QB is one tough position to play, probably the toughest in all of sports. We see all kinds of white collegiate wonderkids flail hopelessly in the NFL. Then there are the Mannings, Bradys, Montanas, Elways, Favres, and Marinos. Tarkenton ran all over the damn place, and never won a Super Bowl.
I'm an Oklahoma fan, and I've never heard any different criticism of black QBs down there. Jamelle, Thomas Lott...They're beloved. And they were effective, they were winners and class acts. True leaders. And everyone was happy to follow. But what they could do in the college game was never going to get them very far in the pros.
Just the way the position works at that level, it seems to me. There may very well be an inevitable Tiger Woods QB coming along. But my guess is that he'll play more like Montana than Vick.
King-
Packer management has said nothing in that regard (Favre holding back the franchise), but speculation has been rampant in the press that he might be in the way of Ted Thompson's plans, and that the pressure to surround him with players to win now has been at odds with how he sees the team needing to go, hence the idea that Favre is in the way, hence the interpretation that TT's personnel moves are signals to Favre to retire. So it's a definite issue, whatever merit it might actually have.
I'm just sick of the whole goddamn thing. I'm sick of American politics. I'm sick of the gutlessness. I'm sick of the American public and their chosen ignorance, and the politicians and their 'calculations'. I'm sick of the Dems, even more sick of the Republicans. I'm sick of the spin. I'm sick of the whole system that behaves like we're playing a football game, with which party will "win". I'm sick of Fox, I'm sick of my relatives who watch Fox and actually believe the bullshit. I'm sick that gays can be a wedge issue, and that the god crap can control our political discourse.

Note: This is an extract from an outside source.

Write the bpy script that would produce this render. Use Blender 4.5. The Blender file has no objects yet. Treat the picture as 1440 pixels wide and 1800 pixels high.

We get the government we deserve. The real story is that the American people are imbeciles. Proof? We re-elected Bush. Or, look at GM and the UAW. Talk about wake up and smell the fucking coffee. Yeah, pension costs suck. But making shitty cars sucks even worse. And thinking that you have a god-given right to a job is just delusional. Does Toyota have these labor problems? They seem to be hiring Americans who are more firmly rooted in reality.
The Republicans get all this, at least. They're cynical. That's why they can criticize Bush and then vote with him without suffering any consequences. They believe we're idiots, and we keep validating that belief.
It's just pathetic, really.
There's obviously something rotten in Denmark, and one hopes the lawsuit will at least re-open Bush's ridiculous Guard service. After the swiftboating and what was done to McCain, this is one area where the truth about Georgie boy needs to come out.